In the Name of the Father Review

In the Name of the Father (1993) directed by Jim Sheridan, written by Terry George and Jim Sheridan. Starring Daniel Day-Lewis, Pete Postlethwaite and Emma Thompson. This is an autobiographical story adapted from Proved Innocent: The Story of Gerry Conlon of the Guildford Four by Gerry Conlon.

Synopsis: Gerry Conlon (Daniel Day-Lewis) is a young Irish rogue living in Belfast during the 1970s. After a run in with the IRA, he is narrowly saved by his father Giuseppe Conlon (Pete Postlethwaite). Gerry is sent to live in London with his aunt as a result. However, instead he takes this opportunity to explore the city with his friend Paul Hill (John Lynch). One night, there is an explosion at a local pub which kills a number of people and injures many more. After returning to Belfast, Gerry is implicated as being involved in the bombing and is sent to prison along with three others. His father Giuseppe is also sent to prison along with some more of Gerry’s relatives, and in this time father and son have to deal with the harsh realities of a life in prison despite their innocence. Gareth Peirce (Emma Thompson) is the lawyer campaigning for their release.

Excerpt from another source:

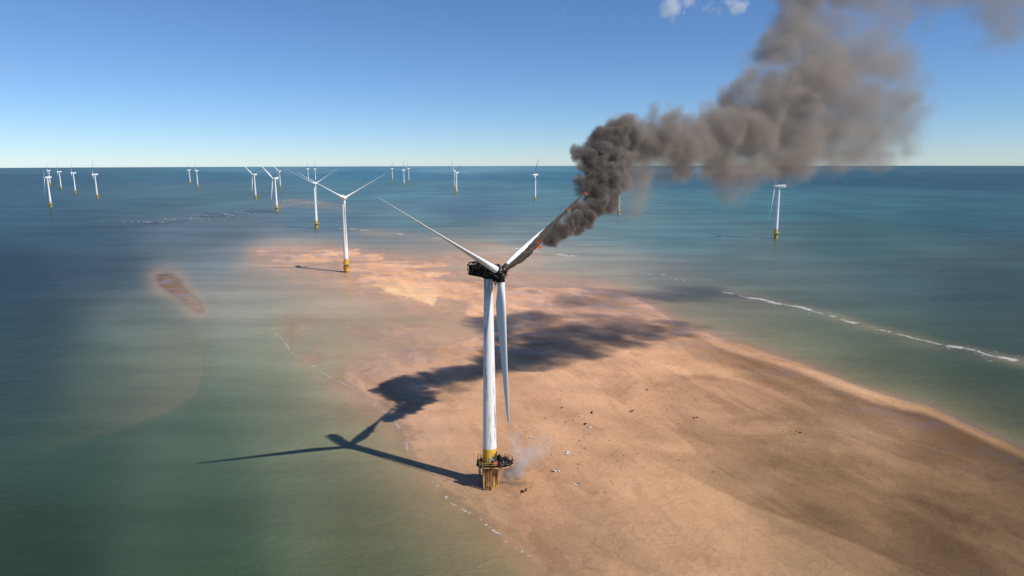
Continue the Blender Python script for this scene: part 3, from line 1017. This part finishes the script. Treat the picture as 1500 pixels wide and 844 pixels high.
# boat landing: fender tubes, ladder, cable tubes on the camera side
bo = put('boat_landing', MB().tube([(-1.55, -1.9, 6.6), (-1.6, -2.75, 6.1), (-1.6, -2.85, -.8)], .2, 10), M['burnt_yellow'], T, mw=SITE)
put('fender_tube', MB().tube([(.35, -2.1, 6.6), (.35, -2.95, 6.0), (.35, -3.0, -.8)], .2, 10), M['rust'], bo)
put('ladder', MB().tube([(-.9, -2.75, 6.9), (-.9, -2.75, -.5)], .08, 6).tube([(-.35, -2.8, 6.9), (-.35, -2.8, -.5)], .08, 6), M['burnt_yellow'], bo)
for k in range(14):
    put('rung', MB().tube([(-.9, -2.75, -.2 + k * .5), (-.35, -2.8, -.2 + k * .5)], .035, 5), M['rust'], bo)
for z in (.6, 3.2, 5.4):
    for x, yy in ((-1.6, -2.85), (.35, -3.0)):
        put('fender_strut', MB().tube([(x * .9, -1.85, z), (x, yy, z)], .11, 6), M['rust'], bo)
for x, y in ((-3.0, -.9), (-2.75, .9), (2.35, -.6)):
    put('cable_tube', MB().tube([(x, y, 6.95), (x, y, -.8)], .15 if x < 0 else .09, 8), M['rust'] if x < 0 else M['yellow'], T, mw=SITE)
for z in (1.6, 4.4):
    put('cable_clamp', MB().tube([(-3.0, -.9, z), (-1.9, -.6, z)], .07, 5), M['rust'], T, mw=SITE)

# burnt nacelle: bed frame, hoops, machinery, torn skin
put('bed_frame', MB().box((0, 1.8, HUB_Z - 1.65), (2.9, 9.6, .35)).box((1.3, 1.8, HUB_Z - 1.3), (.3, 9.4, .5)).box((-1.3, 1.8, HUB_Z - 1.3), (.3, 9.4, .5)), M['char'], T)
put('yaw_bearing', MB().lathe([(1.35, 58.8), (1.5, 58.9), (1.5, 59.3), (1.2, 59.35)], 24), M['char'], T)
for k, y in enumerate((-2.6, -1.2, .3, 1.8, 3.3, 4.7, 5.9, 6.9)):
    w, h = (3.3, 3.4) if k < 7 else (2.6, 2.9)
    sec = rounded_section(w + rng.uniform(-.15, .15), h + rng.uniform(-.3, .1), .7)
    pts = [(x + rng.uniform(-.06, .06), y + rng.uniform(-.12, .12), HUB_Z - .05 + z) for x, z in sec]
    put('hoop', MB().tube(pts + pts[:1], .11, 6, False), M['char'], T)
for x, z in ((1.6, .9), (1.6, -.3), (-1.6, .9), (-1.6, -.3), (.7, 1.65), (-.7, 1.6), (0, 1.7)):
    put('stringer', MB().tube([(x + rng.uniform(-.1, .1), y, HUB_Z + z + rng.uniform(-.18, .12)) for y in (-2.6, -.5, 1.8, 4.2, 6.8)], .08, 6), M['char'], T)
put('main_shaft', MB().loft([[Vector((r * math.cos(a * math.pi / 8), y, HUB_Z + .1 * (-y) * .3 + r * math.sin(a * math.pi / 8))) for a in range(16)] for r, y in ((.9, -3.4), (.75, -2.2), (.55, -.8), (.55, .4))]), M['char'], T)
put('gearbox', MB().box((0, 1.4, HUB_Z - .1), (2.2, 2.0, 2.3), None, .8).box((0, .4, HUB_Z), (1.6, .6, 1.7)), M['char'], T)
put('generator', MB().loft([[Vector((r * math.cos(a * math.pi / 8), y, HUB_Z - .25 + r * math.sin(a * math.pi / 8))) for a in range(16)] for r, y in ((.5, 3.2), (.85, 3.3), (.85, 5.0), (.6, 5.1))]), M['char'], T)
put('transformer', MB().box((0.1, 6.1, HUB_Z - .3), (2.3, 1.2, 2.1), None, .92), M['char'], T)
for k in range(34):                                    # torn skin and junk
    y = wr.uniform(-2.4, 6.8)
    sd = wr.choice((-1, 1, 1, 0))
    x = sd * 1.6 + wr.uniform(-.2, .2) if sd else wr.uniform(-1.2, 1.2)
    z = wr.uniform(-1.5, 1.3) if sd else wr.uniform(.6, 1.75)
    R3 = Matrix.Rotation(wr.uniform(-.5, .5), 3, 'Z') @ Matrix.Rotation(wr.uniform(-.6, .6), 3, 'X') @ Matrix.Rotation(wr.uniform(-.4, .4), 3, 'Y')
    sz = (.08, wr.uniform(.5, 1.7), wr.uniform(.3, 1.2)) if sd else (wr.uniform(.4, 1.2), wr.uniform(.5, 1.5), .1)
    put('skin_fragment', MB().box((0, 0, 0), sz, R3, wr.uniform(.5, 1)), M['char_ash'] if wr.random() < .22 else M['char'], T, loc=(x, y, HUB_Z + z))
put('weather_mast', MB().tube([(.3, 5.6, HUB_Z + 1.5), (.35, 5.7, HUB_Z + 3.4)], .05, 5).tube([(-.4, 4.4, HUB_Z + 1.5), (-.5, 4.3, HUB_Z + 2.6)], .05, 5), M['char_ash'], T)
# burnt hub
hb = MB()
qt = (-AXIS).to_track_quat('Z', 'Y')
prof = [(1.2, 1.9), (1.5, 1.2), (1.7, .3), (1.6, -.5), (1.15, -1.25), (.75, -1.5), (.7, -1.1)]
rings = []
for r, z in prof:
    rings.append([HUB + qt @ Vector(((r + rng.uniform(-.14, .1)) * math.cos(2 * math.pi * k / 18), (r + rng.uniform(-.14, .1)) * math.sin(2 * math.pi * k / 18), z + rng.uniform(-.08, .08))) for k in range(18)])
hubo = put('hub', hb.loft(rings, smooth=False), M['char_ash'], T)
for k in range(9):
    a = 2 * math.pi * k / 9 + .2
    c0 = HUB + qt @ Vector((1.55 * math.cos(a), 1.55 * math.sin(a), -.4))
    c1 = HUB + qt @ Vector((1.0 * math.cos(a), 1.0 * math.sin(a), -1.9 - rng.uniform(0, .5)))
    put('spinner_rib', MB().tube([c0, (c0 + c1) / 2 + (c0 - HUB).normalized() * .15, c1], .07, 5), M['char_ash'], hubo)
for k in range(12):
    x, y = rng.uniform(-1.2, 1.2), rng.uniform(-6.2, -1.8)
    L = rng.uniform(.8, 2.4)
    put('hanging_strip', MB().tube([(x, y, HUB_Z - 1.4), (x + rng.uniform(-.2, .2), y + rng.uniform(-.2, .2), HUB_Z - 1.4 - L * .6), (x + rng.uniform(-.4, .4), y, HUB_Z - 1.4 - L)], [.28, .2, .05], 5), M['char'], T)
for ang in (3.155, 3.155 - 2 * math.pi / 3, 3.155 + 2 * math.pi / 3):
    s_ = UPV * math.cos(ang) + SIDE * math.sin(ang)
    put('pitch_bearing', MB().tube([HUB + s_ * .9, HUB + s_ * 1.75], 1.02, 18), M['char'], T)
PH = 3.155
down = put('blade', ME['blade'], parent=T, mw=blade_matrix(PH, D(72)))
down['label'] = 'white blade hanging straight down beside the tower'
leftb = put('blade', ME['blade'], parent=T, mw=blade_matrix(PH + 2 * math.pi / 3, D(78)))
leftb['label'] = 'white blade pointing up to the left'
burnt = put('blade', blade_mesh('burnt_blade', 20, .18), M['burnt_blade'], T, mw=blade_matrix(PH - 2 * math.pi / 3, D(-44)))
burnt['label'] = 'charred burning blade with a white strip along its inner half'
put('scorched_root_collar', MB().tube([HUB + (UPV * math.cos(PH) + SIDE * math.sin(PH)) * 1.7, HUB + (UPV * math.cos(PH) + SIDE * math.sin(PH)) * 2.5], [1.0, .97], 18), M['char'], T)

# ------------------------------------------------------------------ flames
fm = NT('flame')
em = fm.n('Emission')
lw = fm.noise(obj_coord(fm), 0.9, 3)
fm.set(em.inputs['Color'], fm.mix(fm.ramp(lw, .35, .65), (1.0, .07, .02), (1.0, .2, .05)))
em.inputs['Strength'].default_value = 0.5
M['flame'] = fm.done(em.outputs[0])


def blade_point(r, chord=0.0):
    m = T.matrix_world @ blade_matrix(PH - 2 * math.pi / 3, D(-44))
    return m @ Vector((chord, 0, r))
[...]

Movies based on true events are always risky because staying true to the source material is always at the forefront. Gerry Conlon is a massive figure in Irish history, and his story is one of the major miscarriages of justice in the contemporary world. Therefore, I was very curious to see the results. However, I thought this was great.

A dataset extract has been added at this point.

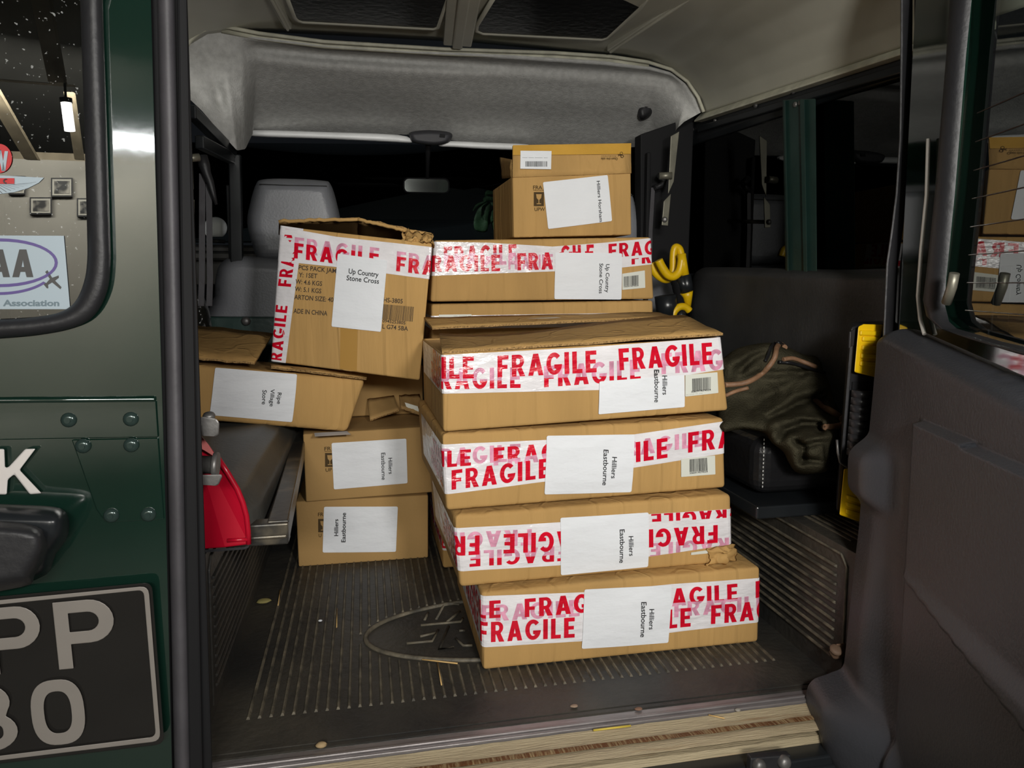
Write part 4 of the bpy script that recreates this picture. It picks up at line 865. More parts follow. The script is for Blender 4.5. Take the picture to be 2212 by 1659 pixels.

Daniel Day Lewis gives arguably his best performance, and I was gripped throughout with his portrayal of Gerry Conlon. This movie received seven Academy Award nominations including Best Actor in a Leading Role (Daniel Day-Lewis), Best Actor in a Supporting Role (Pete Postlethwaite), Best Actress in a Supporting Role (Emma Thompson), Best Director, Best Film Editing, Best Picture and Best Writing, Screenplay Based on Material from Another Medium. Therefore, this validates the universal critical acclaim this movie received.

Pete Postlethwaite’s portrayal of Giuseppe Conlon was also great, and his onscreen chemistry with Day-Lewis was very effective. As they spend a large portion of screen-time together, the father/son relationship is extremely convincing. Postlethwaite died in 2011, however, this is a performance he should really be proud of.

Emma Thompson is equally as effective as Gareth Peirce, and she bounces well off Day-Lewis. I have yet to see her in a bad performance.

For me, I can tell a bad movie by the fact it does not provoke any type of emotional response. With this, I found myself becoming very frustrated throughout the story at the harsh treatment of some of these characters. I was emotionally invested all the way through this story.

I recommend this to anybody. Day-Lewis is one of the acting greats of our time, and this movie effectively illustrates this.